■ **Your objective**
Give back an exact copy of the lines from the start of the material through the line bearing "COL = scene.collection". Include both ends and nothing else.

■ **Data shown**
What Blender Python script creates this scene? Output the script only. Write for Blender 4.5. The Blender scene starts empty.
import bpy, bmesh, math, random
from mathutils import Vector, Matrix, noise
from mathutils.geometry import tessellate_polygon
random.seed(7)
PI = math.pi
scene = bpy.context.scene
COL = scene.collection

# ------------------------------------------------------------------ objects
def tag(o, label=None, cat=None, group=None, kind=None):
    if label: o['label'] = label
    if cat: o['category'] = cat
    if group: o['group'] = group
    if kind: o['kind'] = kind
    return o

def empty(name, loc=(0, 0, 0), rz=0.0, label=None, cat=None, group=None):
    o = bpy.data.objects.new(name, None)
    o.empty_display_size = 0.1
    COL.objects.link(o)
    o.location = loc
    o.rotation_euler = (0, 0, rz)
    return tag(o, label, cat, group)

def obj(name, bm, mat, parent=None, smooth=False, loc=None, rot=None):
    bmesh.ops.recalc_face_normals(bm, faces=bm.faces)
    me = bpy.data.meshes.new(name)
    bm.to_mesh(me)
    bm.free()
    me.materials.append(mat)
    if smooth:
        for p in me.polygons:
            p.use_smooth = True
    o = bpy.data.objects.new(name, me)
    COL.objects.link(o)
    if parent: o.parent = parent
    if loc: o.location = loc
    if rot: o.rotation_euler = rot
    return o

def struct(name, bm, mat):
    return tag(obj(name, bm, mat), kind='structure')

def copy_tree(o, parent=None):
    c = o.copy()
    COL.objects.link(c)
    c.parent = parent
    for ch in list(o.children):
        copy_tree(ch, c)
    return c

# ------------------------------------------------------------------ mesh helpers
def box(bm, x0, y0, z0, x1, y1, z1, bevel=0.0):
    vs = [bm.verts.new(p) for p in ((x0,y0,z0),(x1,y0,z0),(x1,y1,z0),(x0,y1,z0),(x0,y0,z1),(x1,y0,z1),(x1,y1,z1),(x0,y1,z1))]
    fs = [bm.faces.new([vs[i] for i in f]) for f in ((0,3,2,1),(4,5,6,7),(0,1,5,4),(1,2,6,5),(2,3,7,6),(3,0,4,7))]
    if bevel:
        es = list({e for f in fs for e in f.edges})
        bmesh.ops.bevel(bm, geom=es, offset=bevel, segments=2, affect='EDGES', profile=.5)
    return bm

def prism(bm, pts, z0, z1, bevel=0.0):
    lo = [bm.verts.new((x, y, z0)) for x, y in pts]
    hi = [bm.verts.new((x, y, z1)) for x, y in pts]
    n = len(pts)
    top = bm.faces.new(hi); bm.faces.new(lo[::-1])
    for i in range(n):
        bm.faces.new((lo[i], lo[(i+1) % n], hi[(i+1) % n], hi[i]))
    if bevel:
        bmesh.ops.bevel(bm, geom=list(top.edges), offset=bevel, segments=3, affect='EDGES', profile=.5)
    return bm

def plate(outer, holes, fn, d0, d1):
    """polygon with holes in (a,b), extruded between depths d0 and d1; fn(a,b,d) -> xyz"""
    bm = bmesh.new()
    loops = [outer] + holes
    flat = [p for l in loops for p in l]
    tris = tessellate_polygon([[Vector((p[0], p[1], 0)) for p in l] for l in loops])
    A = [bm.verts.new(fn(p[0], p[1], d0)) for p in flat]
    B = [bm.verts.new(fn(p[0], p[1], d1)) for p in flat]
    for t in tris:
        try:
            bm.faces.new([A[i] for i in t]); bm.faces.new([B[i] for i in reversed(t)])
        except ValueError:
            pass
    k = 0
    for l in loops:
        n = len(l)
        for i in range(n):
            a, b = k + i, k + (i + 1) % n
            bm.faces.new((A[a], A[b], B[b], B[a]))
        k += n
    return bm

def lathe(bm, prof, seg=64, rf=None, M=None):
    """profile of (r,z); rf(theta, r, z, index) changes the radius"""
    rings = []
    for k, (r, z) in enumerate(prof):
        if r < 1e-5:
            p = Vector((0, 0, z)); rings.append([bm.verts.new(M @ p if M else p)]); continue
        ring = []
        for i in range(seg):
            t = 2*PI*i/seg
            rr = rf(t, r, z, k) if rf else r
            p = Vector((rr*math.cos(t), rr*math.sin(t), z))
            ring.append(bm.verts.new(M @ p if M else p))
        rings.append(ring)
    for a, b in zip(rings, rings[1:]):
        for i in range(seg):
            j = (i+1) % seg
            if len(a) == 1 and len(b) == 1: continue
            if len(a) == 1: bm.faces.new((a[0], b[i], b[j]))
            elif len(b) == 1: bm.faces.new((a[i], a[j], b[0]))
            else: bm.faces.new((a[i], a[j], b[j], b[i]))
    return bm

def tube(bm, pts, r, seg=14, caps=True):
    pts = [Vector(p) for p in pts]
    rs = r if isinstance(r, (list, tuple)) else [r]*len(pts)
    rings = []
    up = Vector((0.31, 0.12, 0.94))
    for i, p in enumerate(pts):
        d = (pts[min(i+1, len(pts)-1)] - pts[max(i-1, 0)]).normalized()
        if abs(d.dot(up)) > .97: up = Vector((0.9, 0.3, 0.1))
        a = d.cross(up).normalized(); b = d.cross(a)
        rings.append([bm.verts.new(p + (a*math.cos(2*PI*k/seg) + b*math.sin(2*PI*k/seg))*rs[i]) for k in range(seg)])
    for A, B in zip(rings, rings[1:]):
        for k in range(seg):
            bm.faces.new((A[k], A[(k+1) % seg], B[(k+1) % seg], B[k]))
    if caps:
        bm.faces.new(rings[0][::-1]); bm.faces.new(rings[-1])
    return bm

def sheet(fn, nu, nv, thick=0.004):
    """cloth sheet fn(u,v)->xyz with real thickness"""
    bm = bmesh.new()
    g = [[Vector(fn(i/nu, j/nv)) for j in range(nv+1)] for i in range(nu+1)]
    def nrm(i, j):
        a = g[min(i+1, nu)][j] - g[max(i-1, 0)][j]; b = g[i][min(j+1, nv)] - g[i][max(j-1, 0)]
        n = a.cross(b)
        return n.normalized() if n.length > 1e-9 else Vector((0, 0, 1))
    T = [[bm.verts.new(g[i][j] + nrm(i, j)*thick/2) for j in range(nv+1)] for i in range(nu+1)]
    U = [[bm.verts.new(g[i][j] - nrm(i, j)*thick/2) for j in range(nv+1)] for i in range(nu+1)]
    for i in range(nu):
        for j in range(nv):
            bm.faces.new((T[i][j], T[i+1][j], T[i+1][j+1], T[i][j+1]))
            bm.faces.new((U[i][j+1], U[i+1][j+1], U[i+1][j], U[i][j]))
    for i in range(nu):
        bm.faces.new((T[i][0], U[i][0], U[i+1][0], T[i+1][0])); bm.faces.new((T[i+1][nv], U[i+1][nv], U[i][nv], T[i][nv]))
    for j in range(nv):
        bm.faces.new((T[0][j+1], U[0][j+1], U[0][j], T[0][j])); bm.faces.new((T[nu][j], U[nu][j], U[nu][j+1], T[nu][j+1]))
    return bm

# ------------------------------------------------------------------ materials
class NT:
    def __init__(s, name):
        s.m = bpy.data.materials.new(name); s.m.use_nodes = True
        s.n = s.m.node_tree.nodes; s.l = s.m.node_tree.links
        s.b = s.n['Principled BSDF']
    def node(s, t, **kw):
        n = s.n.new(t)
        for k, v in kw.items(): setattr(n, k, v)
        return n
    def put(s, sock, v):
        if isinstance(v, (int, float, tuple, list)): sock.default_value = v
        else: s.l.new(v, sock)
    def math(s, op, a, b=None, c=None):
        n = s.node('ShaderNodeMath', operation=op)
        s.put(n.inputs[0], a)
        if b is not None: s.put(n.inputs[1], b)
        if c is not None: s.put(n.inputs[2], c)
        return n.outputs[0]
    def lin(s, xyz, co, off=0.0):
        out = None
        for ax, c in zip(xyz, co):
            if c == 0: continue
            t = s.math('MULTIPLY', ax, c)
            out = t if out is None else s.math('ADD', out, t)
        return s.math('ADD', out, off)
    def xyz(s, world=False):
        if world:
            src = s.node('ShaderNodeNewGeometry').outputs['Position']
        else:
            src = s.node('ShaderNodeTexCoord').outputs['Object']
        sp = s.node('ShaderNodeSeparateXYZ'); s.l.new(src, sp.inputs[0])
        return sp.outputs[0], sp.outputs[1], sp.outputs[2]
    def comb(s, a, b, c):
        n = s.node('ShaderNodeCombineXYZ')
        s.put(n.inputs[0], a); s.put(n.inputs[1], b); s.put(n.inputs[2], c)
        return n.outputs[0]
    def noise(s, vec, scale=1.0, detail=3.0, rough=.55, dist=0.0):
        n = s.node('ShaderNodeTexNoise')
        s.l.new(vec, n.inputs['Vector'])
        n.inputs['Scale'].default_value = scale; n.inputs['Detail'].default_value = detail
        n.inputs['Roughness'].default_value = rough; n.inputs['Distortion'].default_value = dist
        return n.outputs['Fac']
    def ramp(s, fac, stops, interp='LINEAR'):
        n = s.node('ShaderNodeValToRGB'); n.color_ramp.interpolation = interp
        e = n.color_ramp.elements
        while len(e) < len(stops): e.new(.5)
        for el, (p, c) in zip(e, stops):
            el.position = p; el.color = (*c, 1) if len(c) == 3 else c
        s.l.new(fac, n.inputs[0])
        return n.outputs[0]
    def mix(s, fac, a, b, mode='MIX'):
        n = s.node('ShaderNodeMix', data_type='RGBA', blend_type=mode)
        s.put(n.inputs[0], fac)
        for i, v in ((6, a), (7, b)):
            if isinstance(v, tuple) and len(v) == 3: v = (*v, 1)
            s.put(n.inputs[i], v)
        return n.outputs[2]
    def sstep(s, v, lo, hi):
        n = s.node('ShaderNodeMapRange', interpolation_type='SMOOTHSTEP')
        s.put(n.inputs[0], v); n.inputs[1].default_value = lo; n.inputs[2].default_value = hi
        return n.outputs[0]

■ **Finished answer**
What Blender Python script creates this scene? Output the script only. Write for Blender 4.5. The Blender scene starts empty.
import bpy, bmesh, math, random
from mathutils import Vector, Matrix, noise
from mathutils.geometry import tessellate_polygon
random.seed(7)
PI = math.pi
scene = bpy.context.scene
COL = scene.collection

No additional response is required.